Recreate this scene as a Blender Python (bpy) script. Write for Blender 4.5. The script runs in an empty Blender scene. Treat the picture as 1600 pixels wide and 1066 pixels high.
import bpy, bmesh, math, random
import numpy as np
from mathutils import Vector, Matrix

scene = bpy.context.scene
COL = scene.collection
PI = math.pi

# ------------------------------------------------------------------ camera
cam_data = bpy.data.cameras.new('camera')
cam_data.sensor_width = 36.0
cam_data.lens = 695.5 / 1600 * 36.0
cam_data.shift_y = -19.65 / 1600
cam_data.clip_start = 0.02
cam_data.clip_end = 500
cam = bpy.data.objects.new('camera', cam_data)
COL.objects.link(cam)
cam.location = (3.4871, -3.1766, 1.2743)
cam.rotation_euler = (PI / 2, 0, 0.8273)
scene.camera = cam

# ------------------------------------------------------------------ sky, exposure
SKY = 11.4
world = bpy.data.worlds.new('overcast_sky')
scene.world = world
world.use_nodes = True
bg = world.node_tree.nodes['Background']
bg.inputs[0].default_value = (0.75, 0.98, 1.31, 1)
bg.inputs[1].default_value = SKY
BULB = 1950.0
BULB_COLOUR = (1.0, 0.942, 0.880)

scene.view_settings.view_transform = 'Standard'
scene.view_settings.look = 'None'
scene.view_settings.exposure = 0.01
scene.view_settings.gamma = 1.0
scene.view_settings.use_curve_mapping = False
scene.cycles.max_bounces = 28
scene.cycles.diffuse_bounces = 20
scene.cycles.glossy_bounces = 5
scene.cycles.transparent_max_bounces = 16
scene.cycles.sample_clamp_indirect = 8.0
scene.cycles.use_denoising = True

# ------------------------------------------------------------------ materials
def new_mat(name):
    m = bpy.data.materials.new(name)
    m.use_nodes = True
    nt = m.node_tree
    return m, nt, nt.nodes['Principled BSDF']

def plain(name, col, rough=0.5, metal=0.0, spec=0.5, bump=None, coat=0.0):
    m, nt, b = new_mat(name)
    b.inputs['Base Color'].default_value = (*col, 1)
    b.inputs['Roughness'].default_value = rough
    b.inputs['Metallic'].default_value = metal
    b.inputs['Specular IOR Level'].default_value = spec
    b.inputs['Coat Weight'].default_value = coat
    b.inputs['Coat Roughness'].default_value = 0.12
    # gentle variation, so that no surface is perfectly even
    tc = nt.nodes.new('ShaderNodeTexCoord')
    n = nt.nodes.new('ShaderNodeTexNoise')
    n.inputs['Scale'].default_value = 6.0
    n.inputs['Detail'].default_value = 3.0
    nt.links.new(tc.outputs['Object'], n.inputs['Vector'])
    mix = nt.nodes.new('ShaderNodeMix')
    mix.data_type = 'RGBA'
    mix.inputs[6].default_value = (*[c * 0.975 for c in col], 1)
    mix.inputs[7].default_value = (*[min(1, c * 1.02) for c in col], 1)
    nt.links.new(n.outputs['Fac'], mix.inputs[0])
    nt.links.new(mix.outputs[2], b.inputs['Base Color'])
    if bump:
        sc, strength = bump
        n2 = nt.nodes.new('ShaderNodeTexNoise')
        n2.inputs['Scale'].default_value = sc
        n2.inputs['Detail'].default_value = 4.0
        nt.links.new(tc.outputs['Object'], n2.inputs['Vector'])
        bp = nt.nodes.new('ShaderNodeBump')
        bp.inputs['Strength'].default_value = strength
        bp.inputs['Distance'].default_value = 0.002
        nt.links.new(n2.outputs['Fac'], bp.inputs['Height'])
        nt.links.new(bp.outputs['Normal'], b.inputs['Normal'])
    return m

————

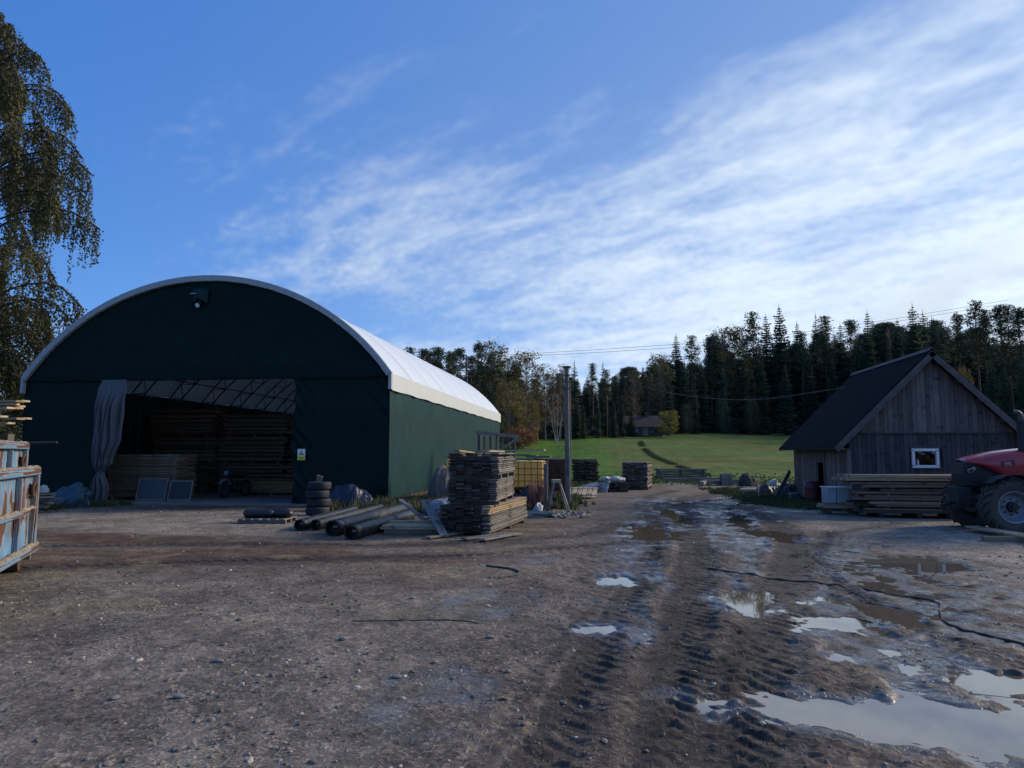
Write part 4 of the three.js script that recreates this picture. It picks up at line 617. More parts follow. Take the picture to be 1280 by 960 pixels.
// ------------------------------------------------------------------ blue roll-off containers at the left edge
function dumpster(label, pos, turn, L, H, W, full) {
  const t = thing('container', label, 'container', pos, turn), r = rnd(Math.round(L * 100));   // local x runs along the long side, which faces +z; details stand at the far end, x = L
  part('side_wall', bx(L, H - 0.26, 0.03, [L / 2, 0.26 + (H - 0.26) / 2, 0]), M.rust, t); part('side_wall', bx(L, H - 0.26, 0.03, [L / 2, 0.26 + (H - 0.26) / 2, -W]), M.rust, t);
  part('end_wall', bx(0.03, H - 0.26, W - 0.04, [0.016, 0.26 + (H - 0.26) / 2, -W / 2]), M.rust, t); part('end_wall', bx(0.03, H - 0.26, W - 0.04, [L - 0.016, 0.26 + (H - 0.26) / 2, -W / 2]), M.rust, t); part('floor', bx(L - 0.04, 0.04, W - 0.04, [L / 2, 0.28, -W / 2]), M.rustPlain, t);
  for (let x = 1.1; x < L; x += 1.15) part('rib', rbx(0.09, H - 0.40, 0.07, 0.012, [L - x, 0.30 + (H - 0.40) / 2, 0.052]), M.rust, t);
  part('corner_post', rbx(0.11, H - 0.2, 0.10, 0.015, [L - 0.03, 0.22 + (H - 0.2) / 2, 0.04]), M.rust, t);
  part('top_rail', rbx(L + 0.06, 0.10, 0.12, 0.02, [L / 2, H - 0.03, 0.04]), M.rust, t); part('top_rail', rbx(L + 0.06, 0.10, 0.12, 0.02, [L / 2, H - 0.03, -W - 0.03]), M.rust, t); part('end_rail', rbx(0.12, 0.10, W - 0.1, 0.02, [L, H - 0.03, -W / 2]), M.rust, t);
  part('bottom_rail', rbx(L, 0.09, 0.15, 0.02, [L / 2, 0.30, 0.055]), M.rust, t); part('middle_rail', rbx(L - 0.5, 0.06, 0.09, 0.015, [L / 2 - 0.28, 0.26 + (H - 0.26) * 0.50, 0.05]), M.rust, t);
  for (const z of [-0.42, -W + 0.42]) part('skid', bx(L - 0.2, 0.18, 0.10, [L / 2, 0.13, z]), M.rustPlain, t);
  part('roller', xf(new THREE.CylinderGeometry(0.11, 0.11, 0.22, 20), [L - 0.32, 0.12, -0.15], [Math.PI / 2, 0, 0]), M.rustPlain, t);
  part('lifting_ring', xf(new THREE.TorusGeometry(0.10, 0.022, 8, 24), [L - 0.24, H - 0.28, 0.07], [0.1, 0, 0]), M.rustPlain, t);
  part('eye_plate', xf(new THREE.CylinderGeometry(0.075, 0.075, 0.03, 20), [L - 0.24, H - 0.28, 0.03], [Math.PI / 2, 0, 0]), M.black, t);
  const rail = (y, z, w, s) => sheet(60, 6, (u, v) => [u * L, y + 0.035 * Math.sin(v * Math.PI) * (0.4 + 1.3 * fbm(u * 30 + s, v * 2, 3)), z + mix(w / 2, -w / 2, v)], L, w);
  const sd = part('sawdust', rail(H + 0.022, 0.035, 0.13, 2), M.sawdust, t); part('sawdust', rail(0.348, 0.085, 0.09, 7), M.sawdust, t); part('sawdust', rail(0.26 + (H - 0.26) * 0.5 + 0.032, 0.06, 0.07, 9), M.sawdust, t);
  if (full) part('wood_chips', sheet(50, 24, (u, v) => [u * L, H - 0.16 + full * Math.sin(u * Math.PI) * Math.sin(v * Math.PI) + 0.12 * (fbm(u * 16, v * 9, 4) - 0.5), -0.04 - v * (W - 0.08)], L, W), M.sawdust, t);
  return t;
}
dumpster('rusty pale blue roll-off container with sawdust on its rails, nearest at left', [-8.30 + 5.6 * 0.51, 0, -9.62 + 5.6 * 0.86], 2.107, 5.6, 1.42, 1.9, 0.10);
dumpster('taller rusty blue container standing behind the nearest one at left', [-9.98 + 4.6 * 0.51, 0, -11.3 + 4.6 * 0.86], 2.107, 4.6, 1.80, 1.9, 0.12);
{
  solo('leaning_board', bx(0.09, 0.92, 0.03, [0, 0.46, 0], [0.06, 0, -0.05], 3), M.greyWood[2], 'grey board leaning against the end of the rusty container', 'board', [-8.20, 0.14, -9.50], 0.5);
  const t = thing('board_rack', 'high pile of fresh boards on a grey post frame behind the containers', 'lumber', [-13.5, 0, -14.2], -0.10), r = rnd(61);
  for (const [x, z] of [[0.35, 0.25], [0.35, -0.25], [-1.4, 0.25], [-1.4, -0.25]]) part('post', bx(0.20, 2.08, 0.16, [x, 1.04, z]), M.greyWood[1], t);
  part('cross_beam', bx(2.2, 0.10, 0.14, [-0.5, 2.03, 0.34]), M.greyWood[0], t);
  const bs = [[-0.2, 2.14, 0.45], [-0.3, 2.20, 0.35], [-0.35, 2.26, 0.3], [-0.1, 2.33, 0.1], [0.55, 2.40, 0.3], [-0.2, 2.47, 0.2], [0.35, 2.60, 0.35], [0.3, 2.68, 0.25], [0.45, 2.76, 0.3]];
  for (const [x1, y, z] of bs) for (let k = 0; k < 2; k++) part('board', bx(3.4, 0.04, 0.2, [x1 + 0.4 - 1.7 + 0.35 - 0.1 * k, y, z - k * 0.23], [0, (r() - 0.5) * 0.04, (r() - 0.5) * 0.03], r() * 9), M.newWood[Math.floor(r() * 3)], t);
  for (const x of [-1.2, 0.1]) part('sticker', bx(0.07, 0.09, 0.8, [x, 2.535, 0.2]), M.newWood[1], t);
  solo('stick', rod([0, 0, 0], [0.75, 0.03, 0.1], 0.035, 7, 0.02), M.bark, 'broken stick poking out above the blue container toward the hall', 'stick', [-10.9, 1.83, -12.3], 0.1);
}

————

- **SHORT PROBLEM**
Each line from the one holding "Recreate this scene" to the one holding "return m, nt, nt.nodes['Principled BSDF']", those two included, is to be transcribed exactly, and no other line.

- **ANSWER TO THE TASK**
Recreate this scene as a Blender Python (bpy) script. Write for Blender 4.5. The script runs in an empty Blender scene. Treat the picture as 1600 pixels wide and 1066 pixels high.
import bpy, bmesh, math, random
import numpy as np
from mathutils import Vector, Matrix

scene = bpy.context.scene
COL = scene.collection
PI = math.pi

# ------------------------------------------------------------------ camera
cam_data = bpy.data.cameras.new('camera')
cam_data.sensor_width = 36.0
cam_data.lens = 695.5 / 1600 * 36.0
cam_data.shift_y = -19.65 / 1600
cam_data.clip_start = 0.02
cam_data.clip_end = 500
cam = bpy.data.objects.new('camera', cam_data)
COL.objects.link(cam)
cam.location = (3.4871, -3.1766, 1.2743)
cam.rotation_euler = (PI / 2, 0, 0.8273)
scene.camera = cam

# ------------------------------------------------------------------ sky, exposure
SKY = 11.4
world = bpy.data.worlds.new('overcast_sky')
scene.world = world
world.use_nodes = True
bg = world.node_tree.nodes['Background']
bg.inputs[0].default_value = (0.75, 0.98, 1.31, 1)
bg.inputs[1].default_value = SKY
BULB = 1950.0
BULB_COLOUR = (1.0, 0.942, 0.880)

scene.view_settings.view_transform = 'Standard'
scene.view_settings.look = 'None'
scene.view_settings.exposure = 0.01
scene.view_settings.gamma = 1.0
scene.view_settings.use_curve_mapping = False
scene.cycles.max_bounces = 28
scene.cycles.diffuse_bounces = 20
scene.cycles.glossy_bounces = 5
scene.cycles.transparent_max_bounces = 16
scene.cycles.sample_clamp_indirect = 8.0
scene.cycles.use_denoising = True

# ------------------------------------------------------------------ materials
def new_mat(name):
    m = bpy.data.materials.new(name)
    m.use_nodes = True
    nt = m.node_tree
    return m, nt, nt.nodes['Principled BSDF']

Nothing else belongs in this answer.